REQUEST:
Search the listing below for "from". Copy each matching line.
-- START DATA SHOWN --
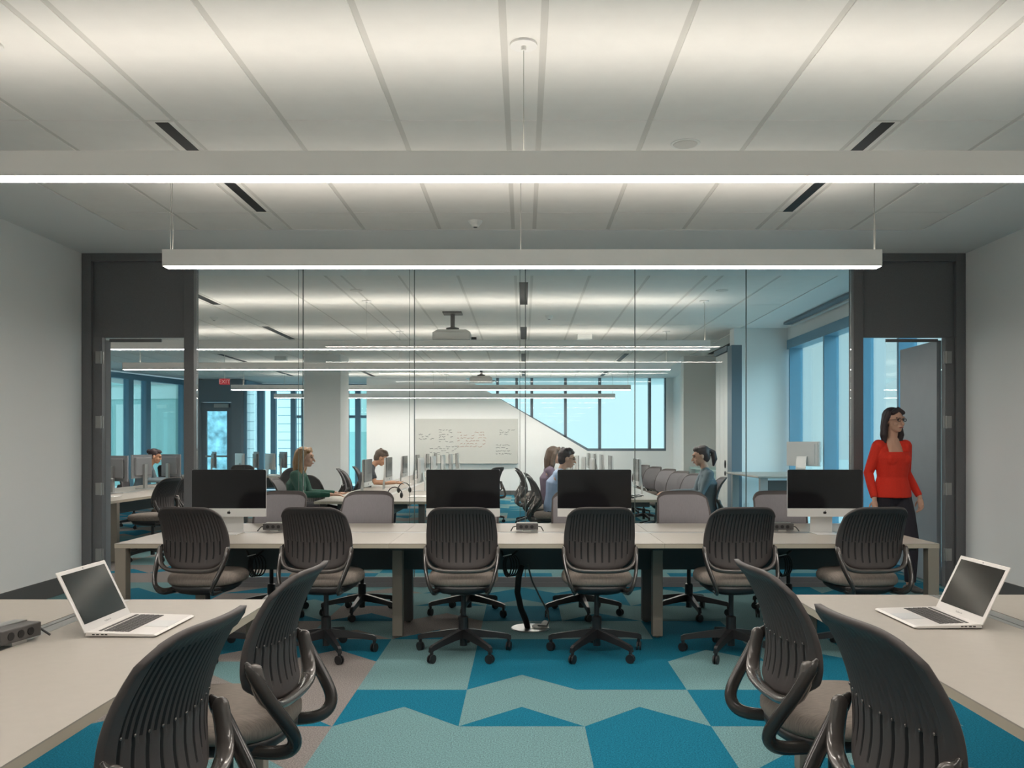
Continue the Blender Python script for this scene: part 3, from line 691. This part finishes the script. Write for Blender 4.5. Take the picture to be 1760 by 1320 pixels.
def make_monitor():
    r = empty('monitor', cat='monitor')
    MB().box(-.26, .26, -.02, .0, .16, .50).box(-.25, .25, -.0205, -.0195, .17, .49, 1).build('panel', ['mgrey', 'screen'], r, bevel=.004)
    MB().box(-.2, .2, .0, .03, .2, .46).build('rear_case', 'mgrey', r, bevel=.01)
    MB().box(-.035, .035, .03, .06, .0, .36).pad((0, .03, 0), .12, .10, [(0, 1, 0), (.012, 1, 0), (.016, .9, 0)]).build('stand', 'alu', r)
    return r
MO = make_monitor(); um = [True]
def monitor(x, y, ang, label):
    f = um[0]; um[0] = False; return place(MO, f, (x, y, ZT), math.radians(ang), label, 'grey monitors in the far left area')
monitor(-5.42, 11.2, 148, 'grey monitor on the desk row through the left doorway, at the left jamb')
monitor(-5.56, 12.3, 264, 'dark monitor seen from behind, left of the person in the left doorway')
monitor(-5.42, 12.95, 143, 'grey monitor right of the person seen through the left doorway')
monitor(-6.50, 17.7, 118, 'grey monitor on the distant desk, leftmost')
monitor(-5.62, 17.7, 118, 'grey monitor on the distant desk, middle')
monitor(-5.05, 17.7, 122, 'grey monitor on the distant desk, rightmost')

# laptops
def laptop(x, y0, y1, sgn, label):
    """hinge along Y at x, base reaches sgn*.24 away from the hinge; the screen leans back"""
    r = empty('laptop', (x, (y0+y1)/2, ZT), 0 if sgn > 0 else PI, label=label, cat='laptop', group='silver laptops')
    w_ = (y1-y0)/2; D = .235
    MB().prism([(-.005, .004), (.0, .018), (D-.01, .011), (D, .006), (D-.01, .002)], lambda u, v, t: (u, t, v), -w_, w_).build('base', 'lapbez', r, bevel=.002)
    k = MB()
    sl = -.007/D
    for i in range(6):
        for j in range(13):
            x0 = .03+i*.0175; ya = -w_+.024+j*(2*w_-.048)/13
            z = .018+sl*x0; k.box(x0, x0+(.0145 if i else .010), ya, ya+(2*w_-.048)/13-.003, z-.003, z+.0012)
    k.build('keyboard', 'key', r)
    z = .018+sl*.18; MB().add([(.142, -.05, .018+sl*.142+.0006), (.225, -.05, .018+sl*.225+.0006), (.225, .05, .018+sl*.225+.0006), (.142, .05, .018+sl*.142+.0006), (.142, -.05, .010), (.225, -.05, .008), (.225, .05, .008), (.142, .05, .010)],
        [(0, 1, 2, 3), (7, 6, 5, 4), (0, 4, 5, 1), (1, 5, 6, 2), (2, 6, 7, 3), (3, 7, 4, 0)]).build('touchpad', 'pad', r)
    a = math.radians(26); d = Vector((-math.sin(a), 0, math.cos(a))); n_ = Vector((math.cos(a), 0, math.sin(a))); o_ = Vector((-.002, 0, .015)); hl = .222
    def slab(u0, u1, v0, v1, t0, t1, nm, mt, bv=0):
        vs = [o_+d*v+n_*t+Vector((0, u, 0)) for t in (t0, t1) for v in (v0, v1) for u in (u0, u1)]
        MB().add(vs, [(0, 2, 3, 1), (4, 5, 7, 6), (0, 1, 5, 4), (2, 6, 7, 3), (0, 4, 6, 2), (1, 3, 7, 5)]).build(nm, mt, r, bevel=bv)
    slab(-w_, w_, 0, hl, -.005, 0, 'lid', 'lapbez', .002)
    slab(-w_+.017, w_-.017, .027, hl-.014, 0, .0008, 'screen', 'lapscr')
    slab(-.003, .003, hl-.009, hl-.006, 0, .0008, 'webcam', 'key')
    for j, q in enumerate((.020, .034, .05, .062)):
        MB().box(q, q+.009, -sgn*w_-.0006, -sgn*w_+.0006, .008, .012).build('port', 'key', r)
    tc = bpy.data.curves.new('lettering', 'FONT'); tc.body = 'MacBook Air'; tc.size = .0085; tc.align_x = 'CENTER'; tc.materials.append(M['hub'])
    t = textmesh(tc, r)
    t.location = o_+d*.010+n_*.0006; t.rotation_euler = Matrix((Vector((0, 1, 0)), d, n_)).transposed().to_euler()
    return r
laptop(-1.455, 2.805, 3.13, 1, 'open silver laptop on the lower left desk')
laptop(1.59, 2.93, 3.26, -1, 'open silver laptop on the lower right desk')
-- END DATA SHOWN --
COMPLETED EXERCISE:
Continue the Blender Python script for this scene: part 3, from line 691. This part finishes the script. Write for Blender 4.5. Take the picture to be 1760 by 1320 pixels.
monitor(-5.56, 12.3, 264, 'dark monitor seen from behind, left of the person in the left doorway')
    """hinge along Y at x, base reaches sgn*.24 away from the hinge; the screen leans back"""